Akademik Veri Yönetim Sistemi
27th International Conference on Information Fusion, FUSION 2024, Venice, İtalya, 7 - 11 Temmuz 2024
In this paper, we consider the problem of tracking dynamic objects with unknown shapes using point cloud measurements generated by sensors such as lidars and radars. Specifically, our objective is to extend the Gaussian process-based extended object tracking (GPEOT) framework to encompass a broader class of objects. The derivation of the existing GPEOT algorithms is based on the assumption that the object of interest is star-convex. This assumption enables the modeling of the object's extent through a radial distance function, which is described by a Gaussian process (GP). To enhance the flexibility of the resulting trackers, we propose the utilization of a potential function to indicate the unknown object extent. This approach enables the representation of objects with arbitrary shapes, including those that are non-convex and composed of disconnected components.
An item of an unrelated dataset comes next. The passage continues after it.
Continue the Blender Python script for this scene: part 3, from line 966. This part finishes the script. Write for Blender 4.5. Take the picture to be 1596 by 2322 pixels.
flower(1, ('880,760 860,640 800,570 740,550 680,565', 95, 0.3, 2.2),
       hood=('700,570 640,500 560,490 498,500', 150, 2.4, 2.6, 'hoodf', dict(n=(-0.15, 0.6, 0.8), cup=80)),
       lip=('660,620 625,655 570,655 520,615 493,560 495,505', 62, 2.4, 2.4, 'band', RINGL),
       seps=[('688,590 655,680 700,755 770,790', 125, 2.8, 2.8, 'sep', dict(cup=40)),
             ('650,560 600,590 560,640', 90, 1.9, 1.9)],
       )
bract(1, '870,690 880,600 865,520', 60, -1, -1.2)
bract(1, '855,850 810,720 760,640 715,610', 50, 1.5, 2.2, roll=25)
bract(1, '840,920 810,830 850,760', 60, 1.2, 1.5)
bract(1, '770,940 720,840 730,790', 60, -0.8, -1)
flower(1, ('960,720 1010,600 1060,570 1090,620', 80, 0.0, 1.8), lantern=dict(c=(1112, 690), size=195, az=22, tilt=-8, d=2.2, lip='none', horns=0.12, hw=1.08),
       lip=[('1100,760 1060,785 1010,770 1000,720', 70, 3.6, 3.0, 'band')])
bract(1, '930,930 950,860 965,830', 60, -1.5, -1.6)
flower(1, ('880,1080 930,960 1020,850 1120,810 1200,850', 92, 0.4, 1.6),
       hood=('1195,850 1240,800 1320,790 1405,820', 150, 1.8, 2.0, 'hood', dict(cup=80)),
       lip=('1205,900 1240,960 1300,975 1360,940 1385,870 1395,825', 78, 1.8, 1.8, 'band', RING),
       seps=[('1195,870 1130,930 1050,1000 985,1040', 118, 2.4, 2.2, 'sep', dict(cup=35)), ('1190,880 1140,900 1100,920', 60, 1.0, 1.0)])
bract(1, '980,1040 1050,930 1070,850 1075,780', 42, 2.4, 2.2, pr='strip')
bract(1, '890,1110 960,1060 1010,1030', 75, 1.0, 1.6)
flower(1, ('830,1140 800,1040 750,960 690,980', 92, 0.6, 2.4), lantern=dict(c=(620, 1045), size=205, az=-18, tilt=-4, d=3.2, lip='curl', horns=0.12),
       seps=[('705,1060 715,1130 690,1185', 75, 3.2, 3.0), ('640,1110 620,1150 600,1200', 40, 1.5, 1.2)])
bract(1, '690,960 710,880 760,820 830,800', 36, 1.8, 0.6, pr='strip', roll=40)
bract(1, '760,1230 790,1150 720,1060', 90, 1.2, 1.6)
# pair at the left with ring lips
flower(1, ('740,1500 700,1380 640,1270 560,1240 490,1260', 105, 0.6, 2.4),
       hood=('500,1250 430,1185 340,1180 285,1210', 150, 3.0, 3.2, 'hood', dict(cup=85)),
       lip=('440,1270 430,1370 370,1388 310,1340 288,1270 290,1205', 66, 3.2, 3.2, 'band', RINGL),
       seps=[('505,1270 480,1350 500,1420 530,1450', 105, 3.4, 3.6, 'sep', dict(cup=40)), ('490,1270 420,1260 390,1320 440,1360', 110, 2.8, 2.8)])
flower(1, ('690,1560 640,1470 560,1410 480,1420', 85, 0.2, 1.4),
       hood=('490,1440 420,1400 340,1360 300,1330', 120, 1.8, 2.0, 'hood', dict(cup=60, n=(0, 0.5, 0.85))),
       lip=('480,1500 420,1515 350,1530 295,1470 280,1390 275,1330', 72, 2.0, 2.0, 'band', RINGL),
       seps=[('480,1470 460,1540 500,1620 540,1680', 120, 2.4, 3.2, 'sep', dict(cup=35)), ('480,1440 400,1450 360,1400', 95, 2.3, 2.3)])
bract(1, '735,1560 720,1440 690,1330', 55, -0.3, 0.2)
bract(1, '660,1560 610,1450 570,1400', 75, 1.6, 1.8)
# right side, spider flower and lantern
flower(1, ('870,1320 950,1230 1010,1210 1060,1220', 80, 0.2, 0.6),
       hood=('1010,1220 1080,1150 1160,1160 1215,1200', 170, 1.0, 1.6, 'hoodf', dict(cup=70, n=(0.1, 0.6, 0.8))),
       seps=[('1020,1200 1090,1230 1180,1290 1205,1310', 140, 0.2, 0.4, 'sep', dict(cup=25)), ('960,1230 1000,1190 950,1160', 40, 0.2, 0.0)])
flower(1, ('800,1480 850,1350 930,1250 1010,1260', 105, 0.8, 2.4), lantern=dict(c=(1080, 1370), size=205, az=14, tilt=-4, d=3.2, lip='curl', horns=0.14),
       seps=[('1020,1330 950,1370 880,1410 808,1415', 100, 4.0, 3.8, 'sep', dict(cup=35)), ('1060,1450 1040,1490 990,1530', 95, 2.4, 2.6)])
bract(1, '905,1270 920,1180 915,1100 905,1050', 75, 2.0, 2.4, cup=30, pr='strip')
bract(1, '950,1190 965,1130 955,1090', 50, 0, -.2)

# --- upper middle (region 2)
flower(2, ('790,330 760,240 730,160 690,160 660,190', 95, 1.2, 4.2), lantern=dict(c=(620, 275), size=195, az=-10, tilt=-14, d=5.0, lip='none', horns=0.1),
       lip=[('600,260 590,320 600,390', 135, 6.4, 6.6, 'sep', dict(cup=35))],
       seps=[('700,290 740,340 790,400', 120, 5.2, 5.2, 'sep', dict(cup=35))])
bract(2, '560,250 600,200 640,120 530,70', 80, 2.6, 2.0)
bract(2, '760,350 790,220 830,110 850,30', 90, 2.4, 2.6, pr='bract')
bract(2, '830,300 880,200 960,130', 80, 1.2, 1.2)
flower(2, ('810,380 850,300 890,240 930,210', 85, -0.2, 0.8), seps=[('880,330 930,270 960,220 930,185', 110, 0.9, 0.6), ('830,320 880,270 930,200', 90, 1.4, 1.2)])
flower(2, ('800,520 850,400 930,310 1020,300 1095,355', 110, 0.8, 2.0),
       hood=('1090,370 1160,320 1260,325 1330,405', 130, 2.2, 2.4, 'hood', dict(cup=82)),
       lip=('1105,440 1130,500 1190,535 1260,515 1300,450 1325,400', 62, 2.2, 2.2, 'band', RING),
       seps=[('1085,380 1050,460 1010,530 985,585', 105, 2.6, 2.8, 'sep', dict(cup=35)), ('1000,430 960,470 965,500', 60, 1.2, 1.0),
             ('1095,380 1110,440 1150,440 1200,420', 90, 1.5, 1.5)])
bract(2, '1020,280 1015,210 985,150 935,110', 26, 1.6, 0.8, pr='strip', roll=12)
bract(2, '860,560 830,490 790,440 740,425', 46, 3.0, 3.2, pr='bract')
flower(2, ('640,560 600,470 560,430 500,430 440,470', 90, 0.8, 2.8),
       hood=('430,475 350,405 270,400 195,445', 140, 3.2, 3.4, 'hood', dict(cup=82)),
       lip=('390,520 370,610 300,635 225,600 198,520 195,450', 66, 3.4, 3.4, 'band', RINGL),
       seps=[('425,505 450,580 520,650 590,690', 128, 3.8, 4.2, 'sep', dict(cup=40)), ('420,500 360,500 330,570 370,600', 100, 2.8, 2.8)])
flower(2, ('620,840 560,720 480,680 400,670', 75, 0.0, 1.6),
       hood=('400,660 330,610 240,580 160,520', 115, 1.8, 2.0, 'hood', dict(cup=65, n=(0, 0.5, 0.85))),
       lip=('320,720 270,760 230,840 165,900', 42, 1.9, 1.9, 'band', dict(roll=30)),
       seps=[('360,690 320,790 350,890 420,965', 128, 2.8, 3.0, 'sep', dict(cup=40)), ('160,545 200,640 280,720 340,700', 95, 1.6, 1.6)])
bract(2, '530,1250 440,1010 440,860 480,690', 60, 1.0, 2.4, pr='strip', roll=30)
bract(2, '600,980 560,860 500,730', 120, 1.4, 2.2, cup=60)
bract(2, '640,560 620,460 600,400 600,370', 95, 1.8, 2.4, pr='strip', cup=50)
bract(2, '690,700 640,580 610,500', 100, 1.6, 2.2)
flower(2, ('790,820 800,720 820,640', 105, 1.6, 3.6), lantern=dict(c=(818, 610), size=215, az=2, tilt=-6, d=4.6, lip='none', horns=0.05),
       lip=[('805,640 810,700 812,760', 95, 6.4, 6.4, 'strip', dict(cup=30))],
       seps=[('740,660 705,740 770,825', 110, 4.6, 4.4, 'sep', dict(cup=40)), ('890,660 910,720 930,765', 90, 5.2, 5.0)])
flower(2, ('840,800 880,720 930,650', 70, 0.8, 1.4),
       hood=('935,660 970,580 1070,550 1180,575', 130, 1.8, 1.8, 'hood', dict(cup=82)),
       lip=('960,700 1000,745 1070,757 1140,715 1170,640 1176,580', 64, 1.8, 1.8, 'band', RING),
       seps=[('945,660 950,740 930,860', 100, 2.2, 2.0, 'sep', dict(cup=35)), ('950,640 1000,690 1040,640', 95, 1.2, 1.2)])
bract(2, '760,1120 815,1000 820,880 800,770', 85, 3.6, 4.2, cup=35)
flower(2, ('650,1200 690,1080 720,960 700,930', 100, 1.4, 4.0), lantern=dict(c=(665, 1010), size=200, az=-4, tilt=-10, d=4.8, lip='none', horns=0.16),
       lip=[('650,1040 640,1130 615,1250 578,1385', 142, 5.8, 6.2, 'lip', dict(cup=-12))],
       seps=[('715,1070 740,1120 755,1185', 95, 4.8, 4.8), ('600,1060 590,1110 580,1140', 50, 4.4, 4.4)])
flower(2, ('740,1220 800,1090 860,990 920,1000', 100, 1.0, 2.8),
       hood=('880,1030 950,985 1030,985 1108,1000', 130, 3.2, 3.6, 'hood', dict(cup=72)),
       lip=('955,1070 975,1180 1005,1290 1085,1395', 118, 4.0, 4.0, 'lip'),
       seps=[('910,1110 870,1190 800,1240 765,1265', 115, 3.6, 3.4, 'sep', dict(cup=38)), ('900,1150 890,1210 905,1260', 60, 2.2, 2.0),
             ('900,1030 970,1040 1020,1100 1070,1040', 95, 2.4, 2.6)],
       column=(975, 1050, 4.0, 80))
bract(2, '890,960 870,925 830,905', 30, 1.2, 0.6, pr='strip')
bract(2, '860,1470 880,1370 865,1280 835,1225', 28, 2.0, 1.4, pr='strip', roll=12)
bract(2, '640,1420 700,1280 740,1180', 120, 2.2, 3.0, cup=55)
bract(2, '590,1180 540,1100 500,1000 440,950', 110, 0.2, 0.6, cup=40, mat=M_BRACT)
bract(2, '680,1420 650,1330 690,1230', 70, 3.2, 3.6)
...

Closely following the original formulation of GPEOT, the potential function is then modeled by a GP, which systematically accounts for the intrinsic spatial correlation of the extent. Furthermore, we develop a state-space model that incorporates both kinematic variables and an approximate description of the underlying GP model. The state vector can be estimated via a standard Bayesian technique, leading to an EOT algorithm. Through simulation experiments, we demonstrate the suggested method can satisfactorily estimate the kinematic variables of the objects while simultaneously learning their complex shapes.